Distruggere il tunnel vuol dire smettere di arredarlo, far marcire tubature e intonaco, non cambiare le lampadine fulminate, fino a che uscirne sarà questione di vita o di morte. Appena realizzo davvero di essere entrato in una cosa dannosa e senza uscita inizio a lasciarmi morire, mi privo delle cose piacevoli e confortanti, elimino i sollievi, taglio i ponti con gli amici, fino a che sarò autocostretto a dover fare le valigie.

arredare il tunnelSono lento, non è un approccio decisionista il mio, ma ho bisogno di arrivare a vedere con grande chiarezza la situazione dove sono senza abbellimenti, per non dover più dire “ma in fondo non si sta poi così male, ma forse fuori è peggio”.  E’ un approccio un po’ masochista, si perde tempo prezioso, ma alla fine se ne esce.

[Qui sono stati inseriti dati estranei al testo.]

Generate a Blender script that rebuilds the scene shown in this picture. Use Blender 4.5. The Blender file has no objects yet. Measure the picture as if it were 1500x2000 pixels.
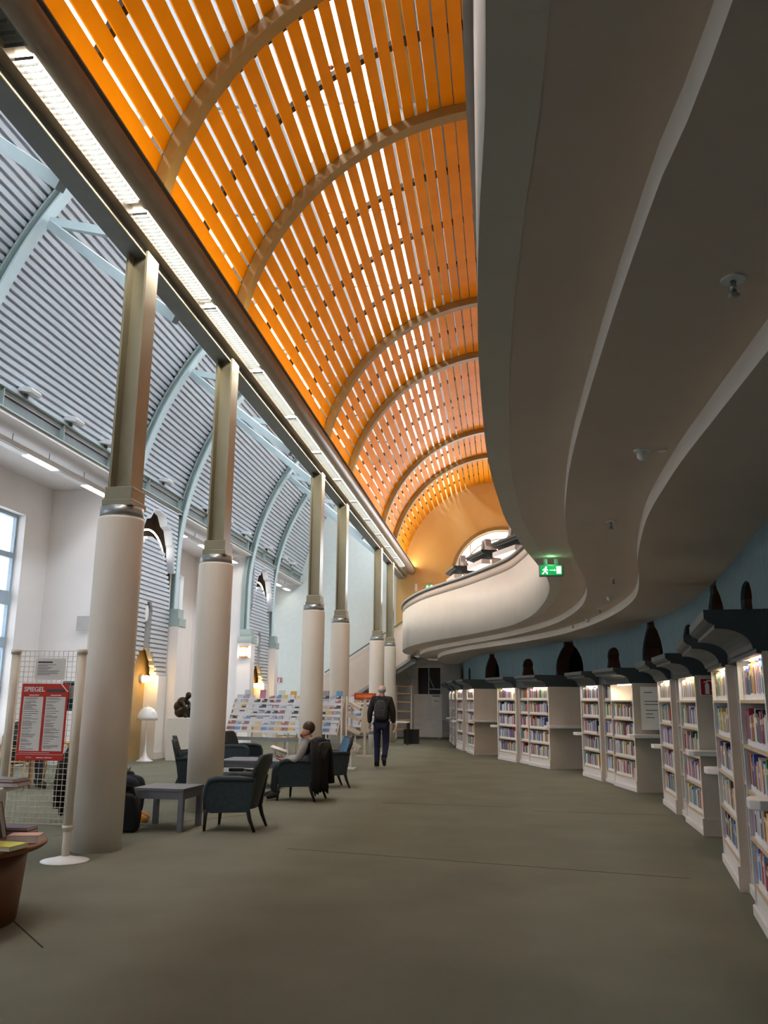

Chi invece arreda il proprio tunnel rischia di non uscirne davvero mai
, trova per terra gingilli, pupazzetti, piccole distrazioni, cose che lo tengano occupato e ha quel maledetto sorriso fragile di chi sa di raccontarsela e di raccontarla al prossimo.

Provare a raccontare a queste persone dell’esistenza del tunnel è difficile: possono chiudersi in loro stesse, sminuire la cosa, arrabbiarsi o piangere. Ma qualunque reazione avranno, il giorno dopo continueranno a raccattare cartoline e quadretti da appendere alle pareti, e te le faranno pure vedere orgogliosi, sempre col sorriso fragile di chi si sta autoconvincendo.

Relazionarsi con i tunnelizzati

Anche a livello di relazioni è importante comprendere se la persona che frequentiamo è attualmente tunnelizzata, e qual è il suo approccio alla cosa.

Se questa persona è in fase di arredamento, accetterà con piacere una disimpegnata amicizia sentimentale in grado di mettere un po’ di benzina nella sua macchina in riserva. Occorrono prudenza e chiarezza, perchè questa persona potrebbe non capire che tu sei “arredamento”, ma scambiarti per l’uscita.

Se questa persona è invece in fase di distruzione del suo tunnel probabilmente cercherà di rifiutare distrazioni che le tolgono visibilità sulla situazione generale, e occorrerà accettarlo con maturità e senza fare facili pressioni se non siamo già diventati dei vampirelli.

Sì ma allora non si scopa mai, qualcuno potrebbe obiettare. Non è assolutamente vero: fino a che si è sempre chiari, si condivide una lunghezza d’onda e non saltano fuori disequilibri, puoi far impallidire il Divino Marchese con gesta erotiche da tramandare ai posteri. Semplicemente bisogna sempre porre attenzione sul rispetto e sull’evitare sofferenza a noi e agli altri.

Come riconoscere di essere nel tunnel

Non è facile per niente, ma ci sono dei segnali che possiamo ascoltare. Precisamente dobbiamo notare quando smettiamo di investire. Quando non compriamo più un quadretto per la nostra casa, quando in coppia non spingiamo per fare qualcosa di nuovo, quando in città si apre un nuovo spazio che ci piace e non andiamo a curiosare. Non dico che questi siano sintomi, ma potrebbero essere piccoli impalpabili segnali del fatto che non stiamo più risalendo ma che ci siamo fermati o stiamo scendendo.

A quel punto guardiamoci dentro e vediamo come stiamo reagendo a questo: cerchiamo altre piccole cose che ci tengono impegnati ma che non cambiano la vita, o stiamo invece facendo micropassi che potrebbero darci inediti sbocchi?

Se non ci sentiamo pienamente a posto e non stiamo investendo su cose che alla lontana potrebbero portare dei cambiamenti, forse possiamo considerare l’idea di fermarci a comprendere dove siamo e dove vogliamo andare e vedere se queste due cose possono coincidere o meno.